Amerikan ekonomisine yönelik aşırı ısınma ve enflasyon endişeleri artıyor. ABD Başkanı Joe Biden'ın 1.9 trilyon dolarlık teşvik paketi, ekonomiyi beklenenden çok daha hızlı toparlayabilir. Haliyle enflasyon riski oluşabilir. Emtia fiyatlarının artması enflasyon endişelerini körüklüyor. Enflasyon ihtimaline karşı acaba Amerikan Merkez Bankası (Fed) beklenenden erken bir faiz artışına gider mi diye düşünenler, portföylerindeki Amerikan hazine tahvillerinin bir kısmını sattı. Tahvil faizleri yükseldi. Yaşananların ardından Fed Başkanı Jerome Powell, "faiz artışı yok, para politikası ekonomik aktiviteyi desteklemeye devam edecek" mesajı verdi. Fed zaten geçen sonbaharda enflasyona yönelik yaklaşımında değişime gittiğini açıklamıştı. Fed kısa vadede enflasyonun hedefin üzerine çıkmasına göz yumacağını ve esas itibarıyla uzun vadede enflasyonun ortalama seviyesiyle ilgilendiğini belirtmişti.
Tl Dalgadan Kaçamadı
Bu ufak çaplı sarsıntı gelişmiş ülkelerin tahvil piyasalarına yaramadı. ABD 10 yıllık tahvil faizleri yüzde 1.5'e yaklaştı. İngiltere'nin 10 yıllık tahvil faizleri bir haftada yüzde 17'lik bir artış yaşadı. Avusturalya Merkez Bankası, tahvil faizlerindeki yükselişin önüne geçmek için planda olmayan bir hamleyle üç yıl vadeli hazine tahvili satın aldı. Bu dalga, kaçınılmaz olarak gelişmekte olan ülke sahillerini de vurdu. Haftanın değer kaybeden para birimleri arasında TL de vardı.

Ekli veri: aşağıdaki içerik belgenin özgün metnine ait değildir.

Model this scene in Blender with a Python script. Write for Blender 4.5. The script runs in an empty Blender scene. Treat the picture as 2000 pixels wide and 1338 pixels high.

Dövizdeki yükselişi TCMB'nin bu hafta zorunlu karşılıklarda (ZK) yaptığı değişiklikle ilişkilendirmeye çalışanlar oldu. TCMB kredi musluğunun vanasını biraz daha sıkıştırmak için ZK oranlarında artışa gitti. Böylece bankalar topladıkları mevduatın daha az kısmını kredilere yönlendirebilecekler. TCMB faizleri daha fazla arttıramayacağı için enflasyon ve cari açığı kontrol etmeye yönelik bir adım olarak ZK'da değişikliğe gitti diye düşünenler var. Bu görüşe göre, TCMB'nin faiz silahını daha fazla kullanmayacağını fiyatlayan piyasa, TL'yi sattı. Tahvil piyasasındaki gelişmeler birçok ülkeyi olumsuz etkiledi. Henüz ekonomik kırılganlıklarımızdan tam anlamıyla kurtulamadığımız için yaşananlardan biraz daha fazla etkilenmiş olabiliriz. Ama yine de TL'deki kaybı para politikasına bağlamanın zorlama bir çıkarsama olduğunu düşünüyorum. Faizlerin mevcut seviyesi zaten yüksek. Kaldı ki şu an enflasyon ve cari açığı zorlayan şey kredi genişlemesi değil, emtia fiyatlarında yaşanan küresel yükseliş. Onun ilacı da faiz artışı değil. Faizi yükseltip sıcak parayı çekmeyi, her derde deva kesin çözüm olarak görmemeliyiz. Sıcak paraya özellikle şu sıralar çok güven olmaz. Ocağın ikinci yarısından itibaren hisse senedi piyasasından 980 milyon dolarlık yabancı çıkışı olmuş. Devlet ve özel sektör borçlanma senetlerine giriş ise 982 milyon dolar olarak gerçekleşmiş. Bir yerden girmiş bir yerden çıkmış. Yani nette neredeyse kısa vadeli yabancı girişi yok. Bizim uzun vadeli yabancı sermayeyi ülkeye çekme stratejileri ve politikaları üzerinde yoğunlaşmamız gerekiyor.
Asıl Sorun Başka
Enflasyon endişesi Amerikan tahvil faizlerini bir süre daha etkiler. Ama bu çalkantı çok uzun soluklu olmayabilir. Enflasyon yükselecek olsa da ABD ve diğer gelişmiş ülkelerin 2022 ve daha sonrası için esas sorunu enflasyon olmayacak. 2020'de ülkelerin yüzde 84'ünde enflasyonun hedef oranın altına kaldığını unutmayalım. Hedefin üzerinde enflasyon yaşayan gelişmiş ülke yok. Bu ülkelerin enflasyondan çok daha fazla kaygılanmaları gereken sorunları var. Bütçe açığı ve kamu borcu gibi. Bu ülkeler, salgın dönemine trilyonlarca dolarlık mali teşvik uyguladılar. Uygulamaları da gerekiyordu. Bütçe ve kamu borcundaki atış, salgının neden olduğu acil ihtiyaçtan ötürü 2020'de gündeme gelmedi. Doğrusu buydu. Ama şimdi salgının ekonomik etkileri belli oranlarda atlatılmaya başlayınca bu mesele gündem olmaya başlayacak. ABD ve İngiltere'nin kurumlar vergisini artırma girişimleri de bu yüzden.
[Sabah, 28 Şubat 2021].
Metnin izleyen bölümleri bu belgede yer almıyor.